Retype each line exactly. Skip images.

** start **

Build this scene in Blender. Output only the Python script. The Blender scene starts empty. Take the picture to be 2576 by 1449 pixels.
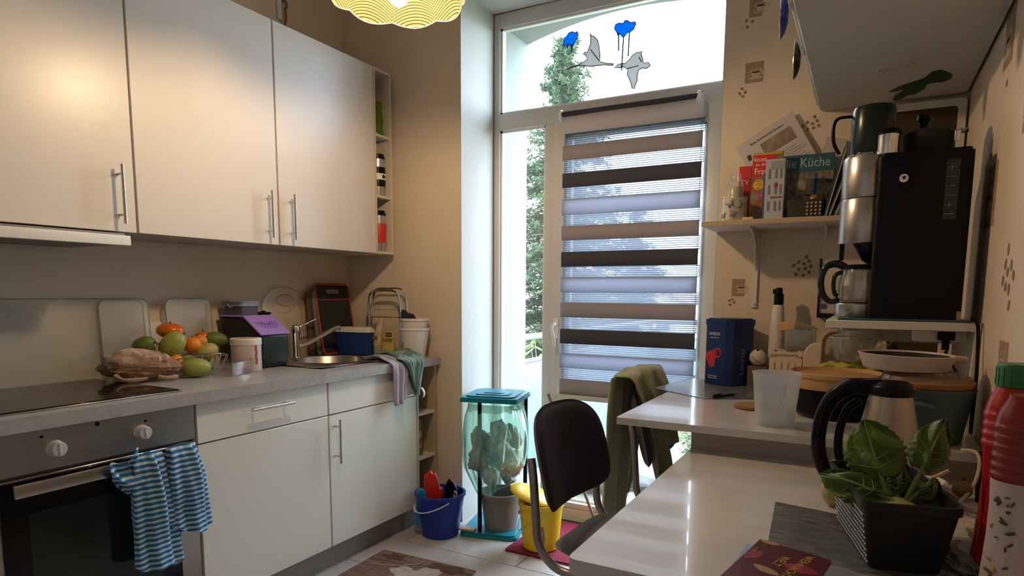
import bpy, bmesh, math, random
from mathutils import Matrix, Vector
random.seed(7)
PI = math.pi
S = bpy.context.scene
C = S.collection
# ---------------- camera, world, light, exposure ----------------
cam = bpy.data.cameras.new('camera'); camo = bpy.data.objects.new('camera', cam); C.objects.link(camo)
yaw, pitch, roll, F = 0.5025, -0.1203, -0.0061, 1607.28
fw = Vector((-math.sin(yaw)*math.cos(pitch), math.cos(yaw)*math.cos(pitch), math.sin(pitch)))
ri = Vector((math.cos(yaw), math.sin(yaw), 0)); dn = fw.cross(ri)
r2 = math.cos(roll)*ri + math.sin(roll)*dn; d2 = -math.sin(roll)*ri + math.cos(roll)*dn
m = Matrix.Identity(4)
for i in range(3):
    m[i][0] = r2[i]; m[i][1] = -d2[i]; m[i][2] = -fw[i]
m[2][3] = 1.19
camo.matrix_world = m
cam.sensor_width = 36; cam.lens = F/2576*36; cam.shift_y = 205.7/2576; cam.clip_start = .02; cam.clip_end = 500
S.camera = camo
S.view_settings.view_transform = 'Standard'; S.view_settings.look = 'None'; S.view_settings.gamma = 1
S.view_settings.use_curve_mapping = False; S.view_settings.exposure = 2.27
W = bpy.data.worlds.new('sky'); S.world = W; W.use_nodes = True
nt = W.node_tree; nt.nodes.clear()
wo = nt.nodes.new('ShaderNodeOutputWorld'); bg = nt.nodes.new('ShaderNodeBackground')
tc = nt.nodes.new('ShaderNodeTexCoord'); nz = nt.nodes.new('ShaderNodeTexNoise'); cr = nt.nodes.new('ShaderNodeValToRGB')
nz.inputs['Scale'].default_value = 2.2; nz.inputs['Detail'].default_value = 4
cr.color_ramp.elements[0].color = (.62, .79, 1, 1); cr.color_ramp.elements[1].color = (.80, .90, 1, 1)
cr.color_ramp.elements[0].position = .35; cr.color_ramp.elements[1].position = .65
nt.links.new(tc.outputs['Generated'], nz.inputs['Vector']); nt.links.new(nz.outputs['Fac'], cr.inputs['Fac'])
nt.links.new(cr.outputs['Color'], bg.inputs['Color']); bg.inputs['Strength'].default_value = 4.3
nt.links.new(bg.outputs['Background'], wo.inputs['Surface'])
# daylight portal in the window opening (guides sampling of the sky)
pl = bpy.data.lights.new('window_portal', 'AREA'); pl.shape = 'RECTANGLE'; pl.size = 1.24; pl.size_y = 2.6; pl.cycles.is_portal = True
po = bpy.data.objects.new('window_portal', pl); C.objects.link(po); po.location = (-1.158, 3.3, 1.3); po.rotation_euler = (-PI/2, 0, 0)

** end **

Solution to this task:
Build this scene in Blender. Output only the Python script. The Blender scene starts empty. Take the picture to be 2576 by 1449 pixels.
import bpy, bmesh, math, random
from mathutils import Matrix, Vector
random.seed(7)
PI = math.pi
S = bpy.context.scene
C = S.collection
# ---------------- camera, world, light, exposure ----------------
cam = bpy.data.cameras.new('camera'); camo = bpy.data.objects.new('camera', cam); C.objects.link(camo)
yaw, pitch, roll, F = 0.5025, -0.1203, -0.0061, 1607.28
fw = Vector((-math.sin(yaw)*math.cos(pitch), math.cos(yaw)*math.cos(pitch), math.sin(pitch)))
ri = Vector((math.cos(yaw), math.sin(yaw), 0)); dn = fw.cross(ri)
r2 = math.cos(roll)*ri + math.sin(roll)*dn; d2 = -math.sin(roll)*ri + math.cos(roll)*dn
m = Matrix.Identity(4)
for i in range(3):
    m[i][0] = r2[i]; m[i][1] = -d2[i]; m[i][2] = -fw[i]
m[2][3] = 1.19
camo.matrix_world = m
cam.sensor_width = 36; cam.lens = F/2576*36; cam.shift_y = 205.7/2576; cam.clip_start = .02; cam.clip_end = 500
S.camera = camo
S.view_settings.view_transform = 'Standard'; S.view_settings.look = 'None'; S.view_settings.gamma = 1
S.view_settings.use_curve_mapping = False; S.view_settings.exposure = 2.27
W = bpy.data.worlds.new('sky'); S.world = W; W.use_nodes = True
nt = W.node_tree; nt.nodes.clear()
wo = nt.nodes.new('ShaderNodeOutputWorld'); bg = nt.nodes.new('ShaderNodeBackground')
tc = nt.nodes.new('ShaderNodeTexCoord'); nz = nt.nodes.new('ShaderNodeTexNoise'); cr = nt.nodes.new('ShaderNodeValToRGB')
nz.inputs['Scale'].default_value = 2.2; nz.inputs['Detail'].default_value = 4
cr.color_ramp.elements[0].color = (.62, .79, 1, 1); cr.color_ramp.elements[1].color = (.80, .90, 1, 1)
cr.color_ramp.elements[0].position = .35; cr.color_ramp.elements[1].position = .65
nt.links.new(tc.outputs['Generated'], nz.inputs['Vector']); nt.links.new(nz.outputs['Fac'], cr.inputs['Fac'])
nt.links.new(cr.outputs['Color'], bg.inputs['Color']); bg.inputs['Strength'].default_value = 4.3
nt.links.new(bg.outputs['Background'], wo.inputs['Surface'])
# daylight portal in the window opening (guides sampling of the sky)
pl = bpy.data.lights.new('window_portal', 'AREA'); pl.shape = 'RECTANGLE'; pl.size = 1.24; pl.size_y = 2.6; pl.cycles.is_portal = True
po = bpy.data.objects.new('window_portal', pl); C.objects.link(po); po.location = (-1.158, 3.3, 1.3); po.rotation_euler = (-PI/2, 0, 0)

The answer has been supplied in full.